Base on research, the 1960s and 1970s were decades of political turmoil all over Latin America. In this period, the political and diplomatic climate, strongly influenced by the dynamics of the Cold War, formed the background for the work of the Latin American Boom’s writers. It also defined the context in which their radical ideas had to operate. What mainly brought writers together and focused the attention of the world on Latin America was the triumph of the Cuban Revolution in 1959, which promised a new age. In an interview with the Academy of Achievement in 2006, Mexican author Carlos Fuentes said: “We didn’t come out of nothing; we came out of a very rich tradition. That tradition coincided with interest in Latin America, worldwide interest, because of the Cuban revolution. The Cuban revolution brought Latin America into focus after a long period of dictatorships and ignorance of what was going on. So there was this leader, Fidel Castro, and a lot of attention on Latin America — and who are the writers in Latin America? It happened to be us. It could have been another generation that had preceded us, or a generation yet to come. We coincided with a historical event, which was the Cuban revolution, and with the Alliance for Progress and Kennedy and a whole new interest in Latin America. So that is the publicity of the affair. I think we also wrote good books, naturally. If not, we wouldn’t be talking here. But the publicity moment was very good, and the books were good as well, so it was a very felicitous moment for our literature.” (eHow, Carlos Fuentes).

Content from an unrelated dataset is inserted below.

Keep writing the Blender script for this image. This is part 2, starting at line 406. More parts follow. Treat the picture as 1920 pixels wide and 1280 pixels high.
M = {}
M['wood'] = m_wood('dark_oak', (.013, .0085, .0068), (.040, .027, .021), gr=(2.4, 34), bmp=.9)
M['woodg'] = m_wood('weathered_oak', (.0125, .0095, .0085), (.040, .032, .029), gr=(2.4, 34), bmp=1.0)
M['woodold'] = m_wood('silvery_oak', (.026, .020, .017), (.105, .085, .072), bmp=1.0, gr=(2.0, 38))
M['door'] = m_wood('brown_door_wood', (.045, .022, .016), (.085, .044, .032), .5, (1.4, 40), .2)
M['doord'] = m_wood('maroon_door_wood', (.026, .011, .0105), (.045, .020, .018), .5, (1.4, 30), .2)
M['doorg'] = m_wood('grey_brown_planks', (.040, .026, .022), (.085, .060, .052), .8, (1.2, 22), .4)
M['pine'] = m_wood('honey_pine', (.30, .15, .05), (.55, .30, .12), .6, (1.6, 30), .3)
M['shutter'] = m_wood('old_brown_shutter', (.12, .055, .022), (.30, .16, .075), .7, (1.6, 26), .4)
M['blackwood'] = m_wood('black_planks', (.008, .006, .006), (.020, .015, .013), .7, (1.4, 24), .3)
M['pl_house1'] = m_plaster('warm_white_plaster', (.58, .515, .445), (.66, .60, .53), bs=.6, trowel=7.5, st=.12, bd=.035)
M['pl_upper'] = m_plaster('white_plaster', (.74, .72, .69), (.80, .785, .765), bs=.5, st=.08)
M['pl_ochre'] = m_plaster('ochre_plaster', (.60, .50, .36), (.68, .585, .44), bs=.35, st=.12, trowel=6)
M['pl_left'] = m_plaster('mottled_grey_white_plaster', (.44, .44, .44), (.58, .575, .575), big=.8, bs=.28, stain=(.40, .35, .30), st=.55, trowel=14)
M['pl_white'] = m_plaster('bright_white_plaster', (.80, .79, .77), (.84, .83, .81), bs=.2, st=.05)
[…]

Coinciding with historical events, good books published in good moment make the Boom in Latin American literature.

 The Latin American Boom was a flourishing of literature, poetry and criticism when writers from this region used their work to reflect the reality in a way that had not happened previously. As well as being a publishing phenomenon, the Boom introduced a series of novel aesthetic and stylistic features to world literature. The Boom's major representatives include Gabriel García Márquez (1927-2014), Julio Cortázar (1914-1984), Carlos Fuentes (1928-2012) and Mario Vargas Llosa (1936-).

 Gabriel García Márquez was born in the small town of Aracataca and grew up in the home of his grandparents. Here, his future identity was shaped by the stories of his grandfather who was a pensioned colonel from the civil war at the beginning of the century, and those of his highly superstitious grandmother who spoke of ghosts and omens as natural parts of life. G.G.Márquez is considered one of the most significant authors of the 20th century. He is the first Columbian winning the Nobel Prize in Literature in 1982. One of the prominent novels of Márquez is One Hundred Years of Solitude (1967). It is often used as the sample for magical realism, a style where fiction and reality become blurry and what is considered paranormal becomes ordinary. The novel tells the story of seven generations in the same family from the fictitious town of Macondo. The readers get to meet a lot of characters which reflect different aspects of Latin American history and society.

Julio Cortázar was born in Belgium in 1914 to Argentinian parents with whom he lived in Switzerland until moving to Buenos Aires at the age of four. Cortázar was influenced by Borges, as well as by Edgar Allan Poe. He was perhaps the most radically experimental of all the Boom authors. His most important work, and the one that propelled him to international recognition, is the highly experimental novel Hopscotch (1963).

Carlos Fuentes was born on November 11, 1928 and began to publish in the 1950s. His experiences with anti-Mexican discrimination in the United States led him to examine Mexican culture more closely. His 1962 novel The Death of Artemio Cruz describes the life of a former Mexican revolutionary on his deathbed. Other important works include Where the Air Is Clear (1959), Aura (1962) and Terra Nostra (1975). Fuentes not only wrote some of the most important novels of the period, but was also a critic and publicist of Spanish America. He once said that "the so-called Boom, in reality, is the result of four centuries that, literarily, reached a moment of urgency in which fiction became the way to organize lessons from the past.”